Representative Kelly asked if section (b) would relate to
section (d). Would the agent need to be bonded. Mr.
Thwaites explained that in the bank licensing process, most
of the probate codes require bonding unless the entity
acting as the fiduciary is either exempt from the statute
or they have some other type of insurance protection.
Representative Kelly understood that section (c) would
require that someone bonded would be obligated.
Representative Kelly inquired if the current prudent
standards are now a problem. Mr. Thwaites replied that
they have been. There have been in some estates, certain
assets which were not trust quality, and they were required
to be liquidated, against the families wishes. That action
resulted because the prudent standards, which currently
exist, require the fiduciary to have a certain number of
assets to qualify, even though the family might want the
assets to be maintained.
Representative J. Davies asked about the prohibition of the
review. Mr. Thwaites noted that the bill would require a
standard of care for the fiduciary to review decisions. If
there is a conflict between trusts, the proposed act would
provide more freedom to make exceptions under the right
case. Independent approval should be obtained.
Mr. Thwaites added that the legislation would require that
there be an evaluation if a conflict exists. They would be
required to look at the beneficiaries of both trusts to
make sure that there was equal treatment.
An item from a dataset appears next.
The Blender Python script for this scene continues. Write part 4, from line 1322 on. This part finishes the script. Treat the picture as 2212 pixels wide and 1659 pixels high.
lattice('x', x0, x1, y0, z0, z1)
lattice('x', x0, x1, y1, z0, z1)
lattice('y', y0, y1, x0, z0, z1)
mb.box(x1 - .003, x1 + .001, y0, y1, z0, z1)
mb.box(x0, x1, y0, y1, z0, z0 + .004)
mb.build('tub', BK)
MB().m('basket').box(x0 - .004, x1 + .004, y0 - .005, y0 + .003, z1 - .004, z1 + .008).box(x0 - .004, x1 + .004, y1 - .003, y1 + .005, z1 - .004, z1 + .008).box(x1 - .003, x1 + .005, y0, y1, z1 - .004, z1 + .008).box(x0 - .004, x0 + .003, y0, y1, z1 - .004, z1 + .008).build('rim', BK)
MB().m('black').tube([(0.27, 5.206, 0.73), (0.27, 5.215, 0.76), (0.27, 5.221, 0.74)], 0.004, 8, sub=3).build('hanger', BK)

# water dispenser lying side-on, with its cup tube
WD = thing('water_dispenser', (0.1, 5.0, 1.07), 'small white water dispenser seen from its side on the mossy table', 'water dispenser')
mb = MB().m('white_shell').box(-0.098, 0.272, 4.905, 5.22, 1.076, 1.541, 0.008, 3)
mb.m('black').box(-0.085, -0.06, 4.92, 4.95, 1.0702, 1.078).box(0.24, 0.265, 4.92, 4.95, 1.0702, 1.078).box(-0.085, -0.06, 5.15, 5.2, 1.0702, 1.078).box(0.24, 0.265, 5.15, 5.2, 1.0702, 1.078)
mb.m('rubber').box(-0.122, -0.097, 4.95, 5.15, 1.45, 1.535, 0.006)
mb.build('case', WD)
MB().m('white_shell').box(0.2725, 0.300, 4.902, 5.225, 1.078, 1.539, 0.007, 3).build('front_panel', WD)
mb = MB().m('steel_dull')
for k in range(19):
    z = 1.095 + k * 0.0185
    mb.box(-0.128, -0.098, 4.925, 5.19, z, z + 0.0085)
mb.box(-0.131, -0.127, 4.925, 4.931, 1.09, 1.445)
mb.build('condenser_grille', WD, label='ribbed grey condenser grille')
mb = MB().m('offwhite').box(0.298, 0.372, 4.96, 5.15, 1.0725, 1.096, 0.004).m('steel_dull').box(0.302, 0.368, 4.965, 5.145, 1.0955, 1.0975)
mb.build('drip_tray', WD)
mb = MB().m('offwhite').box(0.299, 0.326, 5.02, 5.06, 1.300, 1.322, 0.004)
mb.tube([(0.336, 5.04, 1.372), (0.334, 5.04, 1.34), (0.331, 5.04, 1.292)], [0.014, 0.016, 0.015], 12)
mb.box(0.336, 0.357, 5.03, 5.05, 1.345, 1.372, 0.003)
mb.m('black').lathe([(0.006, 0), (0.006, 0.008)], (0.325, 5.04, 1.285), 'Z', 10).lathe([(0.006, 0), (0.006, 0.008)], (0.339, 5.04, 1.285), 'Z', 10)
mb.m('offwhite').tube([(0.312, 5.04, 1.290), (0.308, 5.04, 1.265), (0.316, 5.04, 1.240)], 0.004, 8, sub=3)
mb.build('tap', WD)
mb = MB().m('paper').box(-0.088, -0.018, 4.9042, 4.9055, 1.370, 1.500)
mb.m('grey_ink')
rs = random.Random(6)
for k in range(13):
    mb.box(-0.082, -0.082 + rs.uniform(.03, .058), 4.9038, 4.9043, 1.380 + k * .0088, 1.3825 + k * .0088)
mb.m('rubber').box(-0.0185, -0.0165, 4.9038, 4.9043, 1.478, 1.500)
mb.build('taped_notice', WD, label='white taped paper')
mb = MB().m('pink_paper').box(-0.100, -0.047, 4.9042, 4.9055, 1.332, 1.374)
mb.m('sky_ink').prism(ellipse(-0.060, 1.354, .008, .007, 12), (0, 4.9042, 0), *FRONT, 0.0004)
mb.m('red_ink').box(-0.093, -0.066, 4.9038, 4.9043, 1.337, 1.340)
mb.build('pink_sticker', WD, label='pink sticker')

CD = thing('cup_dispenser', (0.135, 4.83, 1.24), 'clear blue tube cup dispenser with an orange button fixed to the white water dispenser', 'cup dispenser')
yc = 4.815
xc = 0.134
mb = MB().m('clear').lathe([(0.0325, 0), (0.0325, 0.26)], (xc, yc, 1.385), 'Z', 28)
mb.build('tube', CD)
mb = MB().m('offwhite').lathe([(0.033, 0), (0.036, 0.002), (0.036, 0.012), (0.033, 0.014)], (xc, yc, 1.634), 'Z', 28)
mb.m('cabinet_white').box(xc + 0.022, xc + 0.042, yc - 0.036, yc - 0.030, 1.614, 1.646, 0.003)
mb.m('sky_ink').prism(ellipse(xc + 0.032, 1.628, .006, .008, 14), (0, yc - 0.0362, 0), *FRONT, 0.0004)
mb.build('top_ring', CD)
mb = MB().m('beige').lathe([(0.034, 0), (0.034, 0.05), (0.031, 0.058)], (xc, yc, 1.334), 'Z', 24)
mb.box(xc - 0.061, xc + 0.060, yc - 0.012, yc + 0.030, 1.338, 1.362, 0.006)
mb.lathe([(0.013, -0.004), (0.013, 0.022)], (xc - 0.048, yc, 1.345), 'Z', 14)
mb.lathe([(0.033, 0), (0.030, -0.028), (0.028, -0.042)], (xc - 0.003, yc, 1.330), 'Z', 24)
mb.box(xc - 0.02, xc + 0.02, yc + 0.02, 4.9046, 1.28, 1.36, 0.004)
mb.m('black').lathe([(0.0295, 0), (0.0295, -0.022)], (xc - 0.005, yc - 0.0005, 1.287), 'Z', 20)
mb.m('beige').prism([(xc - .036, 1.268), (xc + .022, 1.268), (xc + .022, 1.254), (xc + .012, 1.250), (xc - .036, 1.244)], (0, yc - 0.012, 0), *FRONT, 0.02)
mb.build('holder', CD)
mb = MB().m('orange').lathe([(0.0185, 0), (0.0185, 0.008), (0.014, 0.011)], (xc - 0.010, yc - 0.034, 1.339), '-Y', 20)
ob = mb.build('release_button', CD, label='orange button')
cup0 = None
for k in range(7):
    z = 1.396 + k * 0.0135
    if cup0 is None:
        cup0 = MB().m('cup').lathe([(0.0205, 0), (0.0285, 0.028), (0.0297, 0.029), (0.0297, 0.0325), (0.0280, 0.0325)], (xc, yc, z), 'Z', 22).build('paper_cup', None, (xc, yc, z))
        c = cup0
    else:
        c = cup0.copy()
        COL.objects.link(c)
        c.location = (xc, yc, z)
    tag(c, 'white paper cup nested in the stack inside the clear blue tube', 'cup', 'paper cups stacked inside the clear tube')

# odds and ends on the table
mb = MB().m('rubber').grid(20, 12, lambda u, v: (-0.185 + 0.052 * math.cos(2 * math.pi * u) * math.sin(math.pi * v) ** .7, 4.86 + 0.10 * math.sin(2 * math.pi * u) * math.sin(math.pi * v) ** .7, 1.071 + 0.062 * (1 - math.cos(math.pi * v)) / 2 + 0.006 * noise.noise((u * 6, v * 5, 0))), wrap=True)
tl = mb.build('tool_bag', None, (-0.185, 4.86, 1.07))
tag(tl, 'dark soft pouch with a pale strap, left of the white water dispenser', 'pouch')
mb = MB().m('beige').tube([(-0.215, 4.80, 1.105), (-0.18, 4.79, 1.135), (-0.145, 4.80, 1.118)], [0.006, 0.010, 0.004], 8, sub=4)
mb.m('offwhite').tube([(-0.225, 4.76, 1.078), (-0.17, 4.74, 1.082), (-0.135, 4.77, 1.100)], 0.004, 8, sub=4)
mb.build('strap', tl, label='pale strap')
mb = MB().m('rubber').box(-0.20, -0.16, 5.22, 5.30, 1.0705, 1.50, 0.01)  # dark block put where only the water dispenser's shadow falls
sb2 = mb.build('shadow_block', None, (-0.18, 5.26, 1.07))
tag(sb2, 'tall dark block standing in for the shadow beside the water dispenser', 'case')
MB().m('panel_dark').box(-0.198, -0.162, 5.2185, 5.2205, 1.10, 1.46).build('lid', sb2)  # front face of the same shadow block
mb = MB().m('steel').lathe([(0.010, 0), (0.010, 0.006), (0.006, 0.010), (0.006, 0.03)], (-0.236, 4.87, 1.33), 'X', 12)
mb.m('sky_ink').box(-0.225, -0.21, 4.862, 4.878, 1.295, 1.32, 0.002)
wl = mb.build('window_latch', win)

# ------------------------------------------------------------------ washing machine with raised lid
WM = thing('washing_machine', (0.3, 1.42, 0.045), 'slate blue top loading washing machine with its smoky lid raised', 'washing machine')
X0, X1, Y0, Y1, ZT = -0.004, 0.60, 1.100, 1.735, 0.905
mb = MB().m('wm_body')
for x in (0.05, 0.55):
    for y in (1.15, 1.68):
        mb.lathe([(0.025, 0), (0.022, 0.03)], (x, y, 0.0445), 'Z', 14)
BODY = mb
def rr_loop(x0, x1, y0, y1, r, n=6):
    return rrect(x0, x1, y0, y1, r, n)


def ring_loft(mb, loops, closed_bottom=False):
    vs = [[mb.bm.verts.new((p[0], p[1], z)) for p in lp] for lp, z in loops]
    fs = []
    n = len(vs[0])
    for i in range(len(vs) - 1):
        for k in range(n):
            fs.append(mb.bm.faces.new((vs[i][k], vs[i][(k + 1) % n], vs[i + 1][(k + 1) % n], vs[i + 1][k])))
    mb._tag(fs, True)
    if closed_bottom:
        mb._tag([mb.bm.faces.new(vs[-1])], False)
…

Representative J. Davies reiterated concern that by being
the manager of a trust, under the prudent person rule,
there is a duty to manage both trusts for the benefit of
the beneficiaries. If a person was in the business of
selling one trust for another, there would be an apparent
conflict of interest which could result in a determent in
one trust and a benefit to the other trust. Mr. Thwaites
explained that the conflict concern before was too strict;
this legislation has chosen to give the discretion and
liability to the trustee.
Mr. Thwaites continued, common law has reinforced stricter
standards. Most of the conservative fiduciaries around the
country have a list of trust quality assets, which excludes
common trust funds and mutual funds.
In response to Representative Mulder, Mr. Thwaites said
that the settler of a trust could establish specific
standards in the trust that are wider than what was
contained under the prudent man rule. That has been
narrowed over the years. The typical minimum rate charge
in Alaska to manage a trust account is around $1000 dollars
per year or .75% of the account value, whichever is
greater.
STEVE NOEY, DIRECTOR, ALASKA TRUST COMPANY, ANCHORAGE,
voiced support for the purposed legislation.
Representative J. Davies pointed out that language on Page
2, Line 11-14, indicates that the prudent investor rule is
the default rule; it would be expanded or eliminated by
provisions of the trust and the trustee would not be
liable. He voiced concern with the possibility of
eliminating the prudent investor rule. Mr. Thwaites stated
that any court would repeal that rule if it was not
appropriately requested.
Representative J. Davies asked if there were situations,
which might not be prudent. He struggled with use of the
word "eliminated". Mr. Thwaites ascertained this was how
the standard had been developed. The term fiduciary means
that you look after the other party's interest more than
you would look after your own. The bill addresses only the
investment standards. The legislation is an attempt to
open the door, providing as much flexibility as possible,
for the planners.
HB 321 was HELD in Committee for further consideration.